Your goal → The data below is to be returned in full and exactly.
───── Data shown
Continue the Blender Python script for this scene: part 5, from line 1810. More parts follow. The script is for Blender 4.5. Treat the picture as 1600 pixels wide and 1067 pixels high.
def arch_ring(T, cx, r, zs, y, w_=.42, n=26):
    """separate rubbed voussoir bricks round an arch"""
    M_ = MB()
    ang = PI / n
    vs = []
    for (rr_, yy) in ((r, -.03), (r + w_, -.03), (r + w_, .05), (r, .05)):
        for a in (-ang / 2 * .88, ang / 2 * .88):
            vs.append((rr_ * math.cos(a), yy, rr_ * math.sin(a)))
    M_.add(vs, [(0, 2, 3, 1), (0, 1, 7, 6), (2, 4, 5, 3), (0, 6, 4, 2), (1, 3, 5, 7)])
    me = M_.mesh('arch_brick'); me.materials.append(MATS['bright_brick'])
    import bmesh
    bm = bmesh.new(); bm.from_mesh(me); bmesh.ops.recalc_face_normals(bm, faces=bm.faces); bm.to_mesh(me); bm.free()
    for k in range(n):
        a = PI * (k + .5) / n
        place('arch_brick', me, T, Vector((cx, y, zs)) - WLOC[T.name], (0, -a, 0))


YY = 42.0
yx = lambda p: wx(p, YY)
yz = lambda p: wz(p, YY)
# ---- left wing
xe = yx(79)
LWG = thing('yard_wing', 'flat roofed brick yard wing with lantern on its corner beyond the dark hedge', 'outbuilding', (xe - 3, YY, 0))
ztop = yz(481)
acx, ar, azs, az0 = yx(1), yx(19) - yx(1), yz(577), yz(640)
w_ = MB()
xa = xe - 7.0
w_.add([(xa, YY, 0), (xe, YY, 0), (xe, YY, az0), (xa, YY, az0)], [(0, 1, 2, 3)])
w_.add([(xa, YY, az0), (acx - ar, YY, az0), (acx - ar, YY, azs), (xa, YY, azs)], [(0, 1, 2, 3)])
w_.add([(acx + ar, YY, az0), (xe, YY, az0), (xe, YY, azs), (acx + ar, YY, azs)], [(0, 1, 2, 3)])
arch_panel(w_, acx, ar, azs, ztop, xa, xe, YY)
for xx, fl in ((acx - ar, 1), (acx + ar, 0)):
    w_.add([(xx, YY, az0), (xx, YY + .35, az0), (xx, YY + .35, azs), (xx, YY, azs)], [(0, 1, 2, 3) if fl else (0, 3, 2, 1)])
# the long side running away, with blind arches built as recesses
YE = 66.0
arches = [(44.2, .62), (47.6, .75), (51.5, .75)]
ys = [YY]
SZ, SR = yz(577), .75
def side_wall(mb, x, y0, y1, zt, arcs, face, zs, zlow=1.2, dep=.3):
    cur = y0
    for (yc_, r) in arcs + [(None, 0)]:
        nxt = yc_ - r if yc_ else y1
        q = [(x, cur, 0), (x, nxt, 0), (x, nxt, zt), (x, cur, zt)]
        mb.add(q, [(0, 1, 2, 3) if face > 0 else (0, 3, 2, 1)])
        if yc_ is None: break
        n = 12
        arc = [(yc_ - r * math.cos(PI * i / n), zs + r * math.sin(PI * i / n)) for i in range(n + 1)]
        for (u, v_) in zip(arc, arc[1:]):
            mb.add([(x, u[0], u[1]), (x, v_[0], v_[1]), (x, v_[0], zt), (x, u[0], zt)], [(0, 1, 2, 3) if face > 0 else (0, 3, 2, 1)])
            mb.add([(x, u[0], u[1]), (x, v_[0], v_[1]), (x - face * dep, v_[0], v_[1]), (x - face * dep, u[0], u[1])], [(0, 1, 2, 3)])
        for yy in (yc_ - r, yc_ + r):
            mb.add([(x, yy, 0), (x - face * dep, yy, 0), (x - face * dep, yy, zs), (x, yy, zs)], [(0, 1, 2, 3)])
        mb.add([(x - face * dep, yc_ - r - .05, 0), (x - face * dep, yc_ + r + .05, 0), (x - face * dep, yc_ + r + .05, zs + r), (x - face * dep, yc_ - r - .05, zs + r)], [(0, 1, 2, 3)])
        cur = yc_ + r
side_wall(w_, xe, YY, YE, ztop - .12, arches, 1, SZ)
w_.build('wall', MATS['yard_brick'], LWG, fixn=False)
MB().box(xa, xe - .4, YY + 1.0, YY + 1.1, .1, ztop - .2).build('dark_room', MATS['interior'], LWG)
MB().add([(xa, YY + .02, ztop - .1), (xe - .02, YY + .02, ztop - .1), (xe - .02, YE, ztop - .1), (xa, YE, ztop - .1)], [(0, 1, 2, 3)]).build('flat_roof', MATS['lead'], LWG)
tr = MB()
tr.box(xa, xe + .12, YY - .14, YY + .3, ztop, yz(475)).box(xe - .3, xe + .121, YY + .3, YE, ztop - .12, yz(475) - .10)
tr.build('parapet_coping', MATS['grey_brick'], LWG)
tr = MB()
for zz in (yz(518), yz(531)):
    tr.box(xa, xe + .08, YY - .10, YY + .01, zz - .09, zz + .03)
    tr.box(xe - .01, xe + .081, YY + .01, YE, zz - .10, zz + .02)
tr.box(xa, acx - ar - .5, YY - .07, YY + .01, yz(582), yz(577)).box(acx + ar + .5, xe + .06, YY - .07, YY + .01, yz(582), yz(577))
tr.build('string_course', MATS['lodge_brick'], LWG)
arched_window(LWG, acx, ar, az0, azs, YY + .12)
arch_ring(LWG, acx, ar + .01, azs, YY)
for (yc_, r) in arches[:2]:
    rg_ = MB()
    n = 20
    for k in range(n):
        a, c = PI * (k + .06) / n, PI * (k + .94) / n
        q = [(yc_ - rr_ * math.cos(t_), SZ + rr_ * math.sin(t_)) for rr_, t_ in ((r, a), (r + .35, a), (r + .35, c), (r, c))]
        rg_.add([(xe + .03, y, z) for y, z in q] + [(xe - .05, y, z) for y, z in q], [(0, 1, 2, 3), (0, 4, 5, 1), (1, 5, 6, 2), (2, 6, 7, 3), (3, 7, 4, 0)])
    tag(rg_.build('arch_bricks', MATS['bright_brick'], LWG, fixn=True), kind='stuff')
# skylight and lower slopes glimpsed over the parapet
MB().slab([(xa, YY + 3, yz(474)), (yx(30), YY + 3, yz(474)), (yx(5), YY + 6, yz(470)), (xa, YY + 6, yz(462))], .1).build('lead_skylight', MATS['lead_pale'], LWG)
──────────
Final result →
Continue the Blender Python script for this scene: part 5, from line 1810. More parts follow. The script is for Blender 4.5. Treat the picture as 1600 pixels wide and 1067 pixels high.
def arch_ring(T, cx, r, zs, y, w_=.42, n=26):
    """separate rubbed voussoir bricks round an arch"""
    M_ = MB()
    ang = PI / n
    vs = []
    for (rr_, yy) in ((r, -.03), (r + w_, -.03), (r + w_, .05), (r, .05)):
        for a in (-ang / 2 * .88, ang / 2 * .88):
            vs.append((rr_ * math.cos(a), yy, rr_ * math.sin(a)))
    M_.add(vs, [(0, 2, 3, 1), (0, 1, 7, 6), (2, 4, 5, 3), (0, 6, 4, 2), (1, 3, 5, 7)])
    me = M_.mesh('arch_brick'); me.materials.append(MATS['bright_brick'])
    import bmesh
    bm = bmesh.new(); bm.from_mesh(me); bmesh.ops.recalc_face_normals(bm, faces=bm.faces); bm.to_mesh(me); bm.free()
    for k in range(n):
        a = PI * (k + .5) / n
        place('arch_brick', me, T, Vector((cx, y, zs)) - WLOC[T.name], (0, -a, 0))


YY = 42.0
yx = lambda p: wx(p, YY)
yz = lambda p: wz(p, YY)
# ---- left wing
xe = yx(79)
LWG = thing('yard_wing', 'flat roofed brick yard wing with lantern on its corner beyond the dark hedge', 'outbuilding', (xe - 3, YY, 0))
ztop = yz(481)
acx, ar, azs, az0 = yx(1), yx(19) - yx(1), yz(577), yz(640)
w_ = MB()
xa = xe - 7.0
w_.add([(xa, YY, 0), (xe, YY, 0), (xe, YY, az0), (xa, YY, az0)], [(0, 1, 2, 3)])
w_.add([(xa, YY, az0), (acx - ar, YY, az0), (acx - ar, YY, azs), (xa, YY, azs)], [(0, 1, 2, 3)])
w_.add([(acx + ar, YY, az0), (xe, YY, az0), (xe, YY, azs), (acx + ar, YY, azs)], [(0, 1, 2, 3)])
arch_panel(w_, acx, ar, azs, ztop, xa, xe, YY)
for xx, fl in ((acx - ar, 1), (acx + ar, 0)):
    w_.add([(xx, YY, az0), (xx, YY + .35, az0), (xx, YY + .35, azs), (xx, YY, azs)], [(0, 1, 2, 3) if fl else (0, 3, 2, 1)])
# the long side running away, with blind arches built as recesses
YE = 66.0
arches = [(44.2, .62), (47.6, .75), (51.5, .75)]
ys = [YY]
SZ, SR = yz(577), .75
def side_wall(mb, x, y0, y1, zt, arcs, face, zs, zlow=1.2, dep=.3):
    cur = y0
    for (yc_, r) in arcs + [(None, 0)]:
        nxt = yc_ - r if yc_ else y1
        q = [(x, cur, 0), (x, nxt, 0), (x, nxt, zt), (x, cur, zt)]
        mb.add(q, [(0, 1, 2, 3) if face > 0 else (0, 3, 2, 1)])
        if yc_ is None: break
        n = 12
        arc = [(yc_ - r * math.cos(PI * i / n), zs + r * math.sin(PI * i / n)) for i in range(n + 1)]
        for (u, v_) in zip(arc, arc[1:]):
            mb.add([(x, u[0], u[1]), (x, v_[0], v_[1]), (x, v_[0], zt), (x, u[0], zt)], [(0, 1, 2, 3) if face > 0 else (0, 3, 2, 1)])
            mb.add([(x, u[0], u[1]), (x, v_[0], v_[1]), (x - face * dep, v_[0], v_[1]), (x - face * dep, u[0], u[1])], [(0, 1, 2, 3)])
        for yy in (yc_ - r, yc_ + r):
            mb.add([(x, yy, 0), (x - face * dep, yy, 0), (x - face * dep, yy, zs), (x, yy, zs)], [(0, 1, 2, 3)])
        mb.add([(x - face * dep, yc_ - r - .05, 0), (x - face * dep, yc_ + r + .05, 0), (x - face * dep, yc_ + r + .05, zs + r), (x - face * dep, yc_ - r - .05, zs + r)], [(0, 1, 2, 3)])
        cur = yc_ + r
side_wall(w_, xe, YY, YE, ztop - .12, arches, 1, SZ)
w_.build('wall', MATS['yard_brick'], LWG, fixn=False)
MB().box(xa, xe - .4, YY + 1.0, YY + 1.1, .1, ztop - .2).build('dark_room', MATS['interior'], LWG)
MB().add([(xa, YY + .02, ztop - .1), (xe - .02, YY + .02, ztop - .1), (xe - .02, YE, ztop - .1), (xa, YE, ztop - .1)], [(0, 1, 2, 3)]).build('flat_roof', MATS['lead'], LWG)
tr = MB()
tr.box(xa, xe + .12, YY - .14, YY + .3, ztop, yz(475)).box(xe - .3, xe + .121, YY + .3, YE, ztop - .12, yz(475) - .10)
tr.build('parapet_coping', MATS['grey_brick'], LWG)
tr = MB()
for zz in (yz(518), yz(531)):
    tr.box(xa, xe + .08, YY - .10, YY + .01, zz - .09, zz + .03)
    tr.box(xe - .01, xe + .081, YY + .01, YE, zz - .10, zz + .02)
tr.box(xa, acx - ar - .5, YY - .07, YY + .01, yz(582), yz(577)).box(acx + ar + .5, xe + .06, YY - .07, YY + .01, yz(582), yz(577))
tr.build('string_course', MATS['lodge_brick'], LWG)
arched_window(LWG, acx, ar, az0, azs, YY + .12)
arch_ring(LWG, acx, ar + .01, azs, YY)
for (yc_, r) in arches[:2]:
    rg_ = MB()
    n = 20
    for k in range(n):
        a, c = PI * (k + .06) / n, PI * (k + .94) / n
        q = [(yc_ - rr_ * math.cos(t_), SZ + rr_ * math.sin(t_)) for rr_, t_ in ((r, a), (r + .35, a), (r + .35, c), (r, c))]
        rg_.add([(xe + .03, y, z) for y, z in q] + [(xe - .05, y, z) for y, z in q], [(0, 1, 2, 3), (0, 4, 5, 1), (1, 5, 6, 2), (2, 6, 7, 3), (3, 7, 4, 0)])
    tag(rg_.build('arch_bricks', MATS['bright_brick'], LWG, fixn=True), kind='stuff')
# skylight and lower slopes glimpsed over the parapet
MB().slab([(xa, YY + 3, yz(474)), (yx(30), YY + 3, yz(474)), (yx(5), YY + 6, yz(470)), (xa, YY + 6, yz(462))], .1).build('lead_skylight', MATS['lead_pale'], LWG)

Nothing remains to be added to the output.